> **Instruction**
Skip all pictures. Write out the data below from its first line through the line that contains "n1), .05, .004), YEL, rm)".

> **Supplied information**

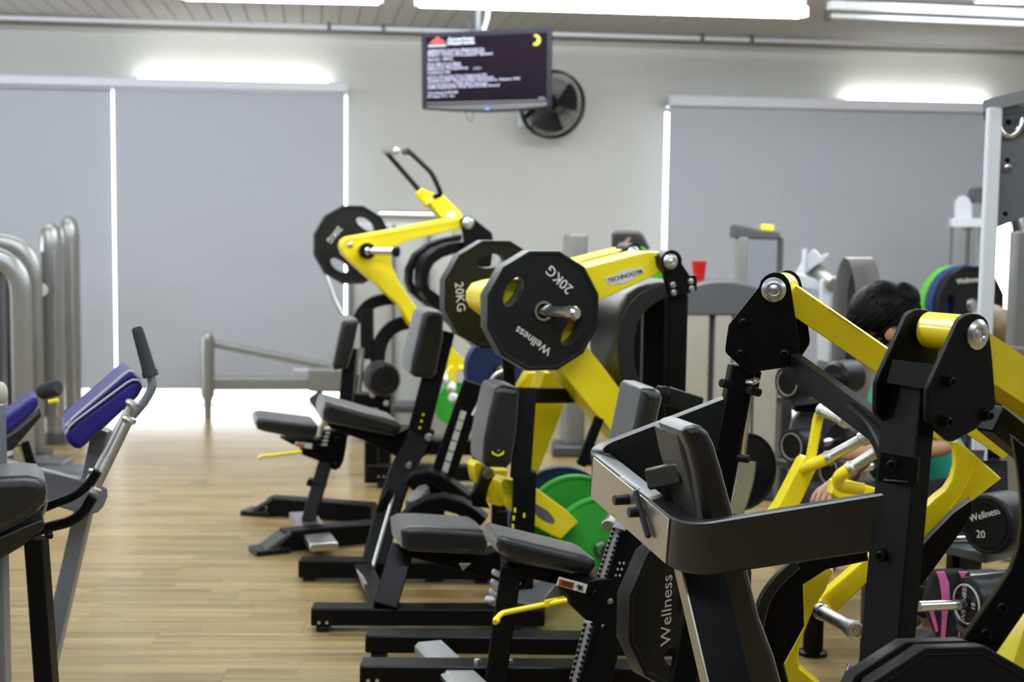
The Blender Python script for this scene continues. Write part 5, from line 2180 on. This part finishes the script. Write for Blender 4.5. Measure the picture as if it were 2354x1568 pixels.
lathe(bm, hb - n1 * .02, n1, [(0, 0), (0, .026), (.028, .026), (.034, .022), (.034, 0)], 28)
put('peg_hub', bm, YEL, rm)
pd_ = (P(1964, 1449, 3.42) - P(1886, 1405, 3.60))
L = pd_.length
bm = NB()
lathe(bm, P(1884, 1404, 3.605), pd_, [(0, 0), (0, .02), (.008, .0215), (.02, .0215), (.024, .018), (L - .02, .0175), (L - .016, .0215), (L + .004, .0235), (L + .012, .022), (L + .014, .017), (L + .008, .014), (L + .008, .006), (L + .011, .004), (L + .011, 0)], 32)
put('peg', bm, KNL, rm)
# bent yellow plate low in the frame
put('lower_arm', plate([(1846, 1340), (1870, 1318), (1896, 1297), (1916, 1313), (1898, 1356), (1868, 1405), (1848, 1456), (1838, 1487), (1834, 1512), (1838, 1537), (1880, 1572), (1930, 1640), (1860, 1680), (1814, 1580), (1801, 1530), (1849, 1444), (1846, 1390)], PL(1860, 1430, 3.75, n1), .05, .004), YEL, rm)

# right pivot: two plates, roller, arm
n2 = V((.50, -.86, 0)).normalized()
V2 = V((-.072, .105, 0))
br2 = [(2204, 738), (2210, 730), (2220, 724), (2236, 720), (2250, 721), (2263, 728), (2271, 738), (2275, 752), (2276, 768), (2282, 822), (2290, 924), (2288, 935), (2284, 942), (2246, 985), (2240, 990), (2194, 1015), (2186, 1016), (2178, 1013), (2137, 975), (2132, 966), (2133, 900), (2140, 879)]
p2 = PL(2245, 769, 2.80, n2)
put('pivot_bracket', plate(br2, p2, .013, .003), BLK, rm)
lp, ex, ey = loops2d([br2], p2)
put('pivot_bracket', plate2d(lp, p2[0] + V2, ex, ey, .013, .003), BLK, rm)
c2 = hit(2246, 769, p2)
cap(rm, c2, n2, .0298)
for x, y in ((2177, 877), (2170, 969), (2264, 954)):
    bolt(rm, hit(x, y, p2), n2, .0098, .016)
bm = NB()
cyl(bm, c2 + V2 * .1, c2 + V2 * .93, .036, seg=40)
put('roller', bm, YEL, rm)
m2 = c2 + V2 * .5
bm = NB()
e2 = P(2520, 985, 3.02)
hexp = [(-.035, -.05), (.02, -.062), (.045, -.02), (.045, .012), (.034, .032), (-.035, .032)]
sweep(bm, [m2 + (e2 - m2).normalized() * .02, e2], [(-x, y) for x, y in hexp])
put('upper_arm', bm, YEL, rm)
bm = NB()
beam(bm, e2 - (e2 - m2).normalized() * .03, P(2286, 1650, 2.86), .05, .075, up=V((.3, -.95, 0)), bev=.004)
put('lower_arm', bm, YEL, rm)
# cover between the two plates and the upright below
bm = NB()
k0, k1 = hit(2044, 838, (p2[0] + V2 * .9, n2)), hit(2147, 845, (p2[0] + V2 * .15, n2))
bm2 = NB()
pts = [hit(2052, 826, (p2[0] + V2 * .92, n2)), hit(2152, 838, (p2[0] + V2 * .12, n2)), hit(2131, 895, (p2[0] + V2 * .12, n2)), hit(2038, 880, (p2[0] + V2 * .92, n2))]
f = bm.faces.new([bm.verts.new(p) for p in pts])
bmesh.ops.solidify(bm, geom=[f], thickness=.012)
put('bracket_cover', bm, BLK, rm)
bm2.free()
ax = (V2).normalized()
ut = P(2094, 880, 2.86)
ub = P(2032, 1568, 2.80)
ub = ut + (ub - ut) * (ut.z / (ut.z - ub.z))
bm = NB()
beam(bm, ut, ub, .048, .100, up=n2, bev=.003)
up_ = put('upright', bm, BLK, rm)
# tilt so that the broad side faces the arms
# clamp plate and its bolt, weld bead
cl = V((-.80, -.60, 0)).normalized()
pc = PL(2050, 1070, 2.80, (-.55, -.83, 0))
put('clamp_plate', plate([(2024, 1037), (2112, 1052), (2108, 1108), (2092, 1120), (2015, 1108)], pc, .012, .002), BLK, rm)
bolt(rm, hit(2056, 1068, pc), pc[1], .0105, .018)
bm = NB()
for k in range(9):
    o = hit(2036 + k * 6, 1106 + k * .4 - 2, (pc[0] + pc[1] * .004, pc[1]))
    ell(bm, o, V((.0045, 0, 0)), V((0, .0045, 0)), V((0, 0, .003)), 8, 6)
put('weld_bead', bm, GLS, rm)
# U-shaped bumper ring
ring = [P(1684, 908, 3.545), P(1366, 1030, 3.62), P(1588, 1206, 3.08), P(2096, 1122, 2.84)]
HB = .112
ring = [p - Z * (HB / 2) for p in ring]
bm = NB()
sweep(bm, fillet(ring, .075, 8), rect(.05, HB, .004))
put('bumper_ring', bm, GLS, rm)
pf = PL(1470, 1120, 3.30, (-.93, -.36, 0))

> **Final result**
The Blender Python script for this scene continues. Write part 5, from line 2180 on. This part finishes the script. Write for Blender 4.5. Measure the picture as if it were 2354x1568 pixels.
lathe(bm, hb - n1 * .02, n1, [(0, 0), (0, .026), (.028, .026), (.034, .022), (.034, 0)], 28)
put('peg_hub', bm, YEL, rm)
pd_ = (P(1964, 1449, 3.42) - P(1886, 1405, 3.60))
L = pd_.length
bm = NB()
lathe(bm, P(1884, 1404, 3.605), pd_, [(0, 0), (0, .02), (.008, .0215), (.02, .0215), (.024, .018), (L - .02, .0175), (L - .016, .0215), (L + .004, .0235), (L + .012, .022), (L + .014, .017), (L + .008, .014), (L + .008, .006), (L + .011, .004), (L + .011, 0)], 32)
put('peg', bm, KNL, rm)
# bent yellow plate low in the frame
put('lower_arm', plate([(1846, 1340), (1870, 1318), (1896, 1297), (1916, 1313), (1898, 1356), (1868, 1405), (1848, 1456), (1838, 1487), (1834, 1512), (1838, 1537), (1880, 1572), (1930, 1640), (1860, 1680), (1814, 1580), (1801, 1530), (1849, 1444), (1846, 1390)], PL(1860, 1430, 3.75, n1), .05, .004), YEL, rm)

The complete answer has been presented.